One of his articles, published in a U.S. paper, shows that he proposed to the Chinese government to change its existing system of ideograms, consisting of tens of thousands of different characters, into phonograms, like hangeul. Beijing positively considered the idea, according to the articles.

Hulbert's notion of Chinese characters and hangeul resonates with Lu Xun, one of the most renowned Chinese writers of Hulbert's time. The Chinese author of "The True Story of Ah Q" was known to have complained that too many Chinese characters was a national disaster.

Hulbert's advocacy of hangeul goes further in his memoir. He said hangeul is uncontestedly excellent when it is compared with over 200 different alphabetic systems.

The American argued that another strength of hangeul is its striking simplicity, saying that just four days of learning the system makes one capable of reading any books in Korean aloud.

He also alleged Japan, as well as China, could have been better off with hangeul as its official language.

Kim Dong-jin, the head of the Hulbert Memorial Society, expected that Hulbert could have stayed in touch with Yuan Shikai, a high-profile Chinese official then with an office in the Joseon government.

"There are claims that Yuan Shikai suggested his people learn hangeul to lower illiteracy after becoming the first president of the Republic of China," he said. "Hulbert was a true pioneer in exploring Korea's hangeul, literature, art and history."

The book also includes Hulbert's introduction of the Dangun founding myth of Old Joseon (2333 B.C.) and the English translation and explanation of 123 Korean idioms.

Born on Jan. 26, 1863, Herbert first set his foot on Korean soil in 1886 in the late Joseon period (1392-1910) as an English language instructor in the royal educational institute of Yugyeong Gongwon.
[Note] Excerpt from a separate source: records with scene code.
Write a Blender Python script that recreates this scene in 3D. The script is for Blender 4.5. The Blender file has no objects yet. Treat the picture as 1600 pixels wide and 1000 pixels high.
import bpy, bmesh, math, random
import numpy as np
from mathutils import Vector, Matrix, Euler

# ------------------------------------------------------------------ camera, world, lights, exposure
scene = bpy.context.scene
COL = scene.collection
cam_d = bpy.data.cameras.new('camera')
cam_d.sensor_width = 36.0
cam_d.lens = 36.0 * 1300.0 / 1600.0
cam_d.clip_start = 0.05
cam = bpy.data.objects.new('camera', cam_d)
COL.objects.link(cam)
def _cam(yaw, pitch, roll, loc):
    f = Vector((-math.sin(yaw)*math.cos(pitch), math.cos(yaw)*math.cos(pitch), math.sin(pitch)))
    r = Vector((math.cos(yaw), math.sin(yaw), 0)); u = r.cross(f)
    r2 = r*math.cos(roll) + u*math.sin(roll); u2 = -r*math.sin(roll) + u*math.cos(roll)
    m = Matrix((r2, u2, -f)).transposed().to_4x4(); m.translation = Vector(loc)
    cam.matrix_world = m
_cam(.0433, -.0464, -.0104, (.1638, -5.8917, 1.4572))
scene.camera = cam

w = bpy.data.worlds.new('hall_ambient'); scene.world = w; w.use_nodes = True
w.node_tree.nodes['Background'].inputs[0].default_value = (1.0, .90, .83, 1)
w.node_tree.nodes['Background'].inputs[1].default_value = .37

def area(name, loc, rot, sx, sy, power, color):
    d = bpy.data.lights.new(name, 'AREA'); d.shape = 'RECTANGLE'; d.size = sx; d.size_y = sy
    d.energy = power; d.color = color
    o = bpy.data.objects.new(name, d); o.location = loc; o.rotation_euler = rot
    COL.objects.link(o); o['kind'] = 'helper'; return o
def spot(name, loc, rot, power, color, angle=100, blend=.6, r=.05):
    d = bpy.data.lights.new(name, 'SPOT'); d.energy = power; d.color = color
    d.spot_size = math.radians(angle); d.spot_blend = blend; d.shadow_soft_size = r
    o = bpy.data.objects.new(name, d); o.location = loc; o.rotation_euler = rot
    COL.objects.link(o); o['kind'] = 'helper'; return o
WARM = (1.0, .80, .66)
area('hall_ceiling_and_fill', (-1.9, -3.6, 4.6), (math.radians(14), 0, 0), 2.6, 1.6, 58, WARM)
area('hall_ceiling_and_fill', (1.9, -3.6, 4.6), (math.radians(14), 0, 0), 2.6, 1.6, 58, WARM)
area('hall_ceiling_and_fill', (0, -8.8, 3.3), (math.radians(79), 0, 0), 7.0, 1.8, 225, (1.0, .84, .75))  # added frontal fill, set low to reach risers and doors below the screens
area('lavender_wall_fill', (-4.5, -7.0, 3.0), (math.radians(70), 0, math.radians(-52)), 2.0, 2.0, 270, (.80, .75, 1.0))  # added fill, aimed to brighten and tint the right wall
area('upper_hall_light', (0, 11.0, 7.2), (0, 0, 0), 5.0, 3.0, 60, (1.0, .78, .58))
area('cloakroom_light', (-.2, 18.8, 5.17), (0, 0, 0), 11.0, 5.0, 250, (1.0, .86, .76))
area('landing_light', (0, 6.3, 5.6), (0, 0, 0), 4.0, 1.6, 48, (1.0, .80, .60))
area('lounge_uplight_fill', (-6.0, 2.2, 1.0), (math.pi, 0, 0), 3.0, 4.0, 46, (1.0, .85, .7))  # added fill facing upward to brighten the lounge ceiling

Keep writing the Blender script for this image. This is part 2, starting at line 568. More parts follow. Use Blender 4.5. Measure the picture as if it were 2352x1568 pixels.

The American scholar actively engaged himself in journalism as a correspondent of the Associated Press in one of the hardest times of Korean political turmoil. After the fall of the Joseon dynasty and the declaration of the Korean Empire in 1897, he was forced out of the country by Japanese colonialists in 1907. Three years later Japan usurped Korean sovereignty.

Hulbert was one of the biggest advocates of his time in promoting Korean culture to the Western hemisphere. In 13 of his articles published in U.S. and British papers, Hulbert introduced Korean cultural traditions and demanded that the peninsular country modernize itself independent from Japanese interference.

The U.S. scholar found himself infatuated with hangeul. He authored "Saminpilji," Korea's first textbook of the Korean alphabet. Later he published a study on the academic analysis of hangeul, presenting its excellence to international academia.

Until his death in Aug. 5, 1949, Hulbert cherished his ties with Korea.